Dass HP eigentlich immer hardcore ist, wie im Eröffnungssong "One (Always Hardcore)" postuliert wird, nimmt man ihm sofort ab. Der Mittvierziger stählt sich nach eigener Aussage durch tägliches Lauftraining und hat auch gegen Ende noch genug Puste, die Bühne längs und breit zu berennen.

Das Tanzen überlässt er zumeist seinen Tänzerinnen, zwei blonden und zwei dunkelhaarigen, die Röcke und Haarpracht schwingen, später kommen noch zwei hibbelige Jungs mit Basecaps dazu. Party like it’s 1994.

Entspannung im Oberrang

"Maria (I Like It Loud)" hat sich die Band für den Zugabenteil aufgehoben. Der Song mit dem döpdöp-Refrain ist mehr noch als Titel wie "How Much Is The Fish?" oder "The Question Is What Is The Question?" der Inbegriff der völlig sinnfreien, beinahe dadaistischen Dichtkunst Geerdes‘.

"Man kann so gut abspannen dabei", sagt Steffi aus Hamburg, sie hört die Musik von Scooter, seitdem sie 10 Jahre alt ist. Weil sie sich spontan zum Konzertbesuch entschlossen hat, hat sie nur noch Oberrangkarten bekommen. Wir stehen neben ihr, knapp unter der Decke der Arena und meinen das Metalldach wummern zu hören.
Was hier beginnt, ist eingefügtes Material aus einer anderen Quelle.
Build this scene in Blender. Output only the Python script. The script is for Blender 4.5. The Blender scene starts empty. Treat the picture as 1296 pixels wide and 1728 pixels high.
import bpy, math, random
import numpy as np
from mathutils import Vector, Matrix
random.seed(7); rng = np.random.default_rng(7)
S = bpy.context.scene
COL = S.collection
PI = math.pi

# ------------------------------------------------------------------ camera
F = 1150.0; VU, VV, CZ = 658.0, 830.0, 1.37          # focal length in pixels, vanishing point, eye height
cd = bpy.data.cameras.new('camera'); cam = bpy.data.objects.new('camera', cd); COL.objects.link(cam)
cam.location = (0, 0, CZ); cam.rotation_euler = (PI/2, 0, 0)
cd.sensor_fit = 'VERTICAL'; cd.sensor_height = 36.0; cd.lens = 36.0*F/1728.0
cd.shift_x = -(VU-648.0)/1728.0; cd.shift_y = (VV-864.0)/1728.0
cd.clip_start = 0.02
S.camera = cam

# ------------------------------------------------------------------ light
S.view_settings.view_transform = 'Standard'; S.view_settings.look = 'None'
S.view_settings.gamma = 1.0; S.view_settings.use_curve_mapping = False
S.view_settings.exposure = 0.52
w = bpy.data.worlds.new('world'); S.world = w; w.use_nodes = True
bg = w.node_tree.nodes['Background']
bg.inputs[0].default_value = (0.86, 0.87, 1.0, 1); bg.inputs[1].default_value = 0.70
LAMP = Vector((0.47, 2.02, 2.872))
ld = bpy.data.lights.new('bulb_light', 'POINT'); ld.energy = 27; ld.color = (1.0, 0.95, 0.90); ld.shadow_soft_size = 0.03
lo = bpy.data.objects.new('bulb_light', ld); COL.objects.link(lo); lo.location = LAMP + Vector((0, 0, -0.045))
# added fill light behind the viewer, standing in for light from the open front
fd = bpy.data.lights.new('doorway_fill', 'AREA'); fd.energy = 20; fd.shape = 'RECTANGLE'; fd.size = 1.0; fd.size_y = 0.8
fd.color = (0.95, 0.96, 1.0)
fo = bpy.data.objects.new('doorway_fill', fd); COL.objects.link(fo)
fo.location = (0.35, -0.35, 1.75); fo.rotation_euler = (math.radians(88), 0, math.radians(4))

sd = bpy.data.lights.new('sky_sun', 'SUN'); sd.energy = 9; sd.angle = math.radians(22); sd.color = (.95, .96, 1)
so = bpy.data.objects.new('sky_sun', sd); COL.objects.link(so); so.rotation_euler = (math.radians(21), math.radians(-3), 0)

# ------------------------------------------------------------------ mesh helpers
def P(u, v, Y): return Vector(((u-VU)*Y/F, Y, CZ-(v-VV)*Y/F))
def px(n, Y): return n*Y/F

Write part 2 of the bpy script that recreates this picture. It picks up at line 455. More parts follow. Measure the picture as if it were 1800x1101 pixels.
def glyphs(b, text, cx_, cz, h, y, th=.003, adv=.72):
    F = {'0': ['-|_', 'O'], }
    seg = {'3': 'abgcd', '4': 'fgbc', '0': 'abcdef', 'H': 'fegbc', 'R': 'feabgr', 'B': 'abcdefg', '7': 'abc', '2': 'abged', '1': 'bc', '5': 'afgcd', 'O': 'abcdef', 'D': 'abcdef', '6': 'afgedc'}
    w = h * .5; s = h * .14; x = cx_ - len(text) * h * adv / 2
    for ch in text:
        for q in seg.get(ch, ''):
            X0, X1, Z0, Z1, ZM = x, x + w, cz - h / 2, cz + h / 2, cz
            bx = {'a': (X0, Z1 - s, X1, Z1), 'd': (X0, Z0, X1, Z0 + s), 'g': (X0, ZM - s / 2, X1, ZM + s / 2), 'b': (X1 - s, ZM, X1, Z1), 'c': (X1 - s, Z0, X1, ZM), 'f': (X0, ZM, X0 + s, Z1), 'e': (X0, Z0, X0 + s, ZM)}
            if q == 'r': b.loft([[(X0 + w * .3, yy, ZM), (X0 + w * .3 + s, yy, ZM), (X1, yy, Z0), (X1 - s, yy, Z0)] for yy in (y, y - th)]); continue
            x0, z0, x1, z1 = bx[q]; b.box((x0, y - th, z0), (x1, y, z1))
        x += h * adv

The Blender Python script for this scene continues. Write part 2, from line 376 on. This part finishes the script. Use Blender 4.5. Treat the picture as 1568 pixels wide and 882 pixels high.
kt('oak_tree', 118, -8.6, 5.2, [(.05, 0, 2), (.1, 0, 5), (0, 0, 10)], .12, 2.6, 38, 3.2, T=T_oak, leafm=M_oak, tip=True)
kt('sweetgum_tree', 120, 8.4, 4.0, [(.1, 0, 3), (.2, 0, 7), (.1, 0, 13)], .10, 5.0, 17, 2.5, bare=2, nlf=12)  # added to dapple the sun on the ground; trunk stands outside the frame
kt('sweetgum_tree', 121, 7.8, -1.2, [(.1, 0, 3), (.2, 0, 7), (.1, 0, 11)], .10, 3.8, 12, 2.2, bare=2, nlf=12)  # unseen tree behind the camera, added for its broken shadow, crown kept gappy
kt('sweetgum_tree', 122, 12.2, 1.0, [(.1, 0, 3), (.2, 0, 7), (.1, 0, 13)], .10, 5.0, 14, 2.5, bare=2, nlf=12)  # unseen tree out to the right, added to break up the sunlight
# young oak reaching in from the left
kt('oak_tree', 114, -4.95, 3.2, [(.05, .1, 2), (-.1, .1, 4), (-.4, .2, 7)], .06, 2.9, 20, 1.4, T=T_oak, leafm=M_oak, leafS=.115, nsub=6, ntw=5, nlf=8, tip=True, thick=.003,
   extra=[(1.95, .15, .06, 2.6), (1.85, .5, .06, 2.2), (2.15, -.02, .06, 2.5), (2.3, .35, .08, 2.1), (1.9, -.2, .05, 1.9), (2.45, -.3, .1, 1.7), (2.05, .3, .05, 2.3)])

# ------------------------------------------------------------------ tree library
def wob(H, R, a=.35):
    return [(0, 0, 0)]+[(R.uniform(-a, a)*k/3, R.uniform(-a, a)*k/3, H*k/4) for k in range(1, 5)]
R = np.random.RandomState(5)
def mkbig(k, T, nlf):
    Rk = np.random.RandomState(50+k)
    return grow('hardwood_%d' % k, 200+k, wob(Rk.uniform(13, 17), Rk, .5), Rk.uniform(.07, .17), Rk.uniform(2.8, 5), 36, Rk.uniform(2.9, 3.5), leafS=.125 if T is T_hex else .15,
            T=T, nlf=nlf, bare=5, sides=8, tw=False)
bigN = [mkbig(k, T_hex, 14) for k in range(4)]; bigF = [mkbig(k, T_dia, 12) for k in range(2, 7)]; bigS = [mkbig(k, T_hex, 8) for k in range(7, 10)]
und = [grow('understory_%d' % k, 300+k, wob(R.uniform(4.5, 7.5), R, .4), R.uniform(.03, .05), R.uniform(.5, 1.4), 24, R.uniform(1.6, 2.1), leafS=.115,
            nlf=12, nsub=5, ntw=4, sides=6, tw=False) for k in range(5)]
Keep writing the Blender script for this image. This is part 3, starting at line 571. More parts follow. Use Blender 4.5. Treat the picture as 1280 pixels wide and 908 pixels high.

Frontmann HP ist dank Leinwand gut zu sehen, nur der Sound ist etwas breiig.

Party ohne Steigerungspotenzial

Camilla und Damian, mit "Who the fuck is HP Baxxter?"-Shirt bekleidet, sind extra aus Polen angereist. "Die Musik macht was mit deinem Körper", glauben sie. Tanzen lässt sie die Menschen, das ist sicher, im Innenraum der Halle tobt die Meute.

Neben uns macht Steffi schon schlapp und lässt sich wieder in ihren Plastikschalensitz fallen. Auch wir sind nach nicht einmal einer Stunde ernüchtert: Schnaps und Bier haben unsere Partylaune nicht aufrechterhalten können.

Eine Dramaturgie gibt es nicht, nicht einmal langsamere Songs. Jeder Titel klingt gleich und wird von nimmer nachlassenden Laserstrahlen und Flammenstößen begleitet. Auch musikalisch lässt sich das irgendwann nicht mehr steigern: viel mehr als 160 beats per minute geht schließlich nicht.

Ordentlich und vorhersehbar

HP scheint das zu spüren, und zieht noch einmal alle Register. Mit einer Flying V-Gitarre tobt er über die Bühne. Dass die im Soundmix nicht wahrnehmbar ist – geschenkt. Die sprühenden Funken aus dem Gitarrenhals wirken allerdings wie eine arg platte sexuelle Anspielung.

Nach zwei Stunden ist Feierabend, HP bedankt sich artig. Rick Jordan, der die Band nach dem Konzert verlassen wird, kriegt noch ein Tourposter geschenkt. Die Zuschauer eilen zum Shuttlebus. Geordnete Freitagabendekstase eben.

Was bleibt von diesem Abend? Fortgesetztes Basswummern im Zwerchfell? Von den Flammenwerfern versengte Wimpern? Nein, nur eine kleine, kindliche Interjektion: döp, döp, döp, dödödöp döp döp.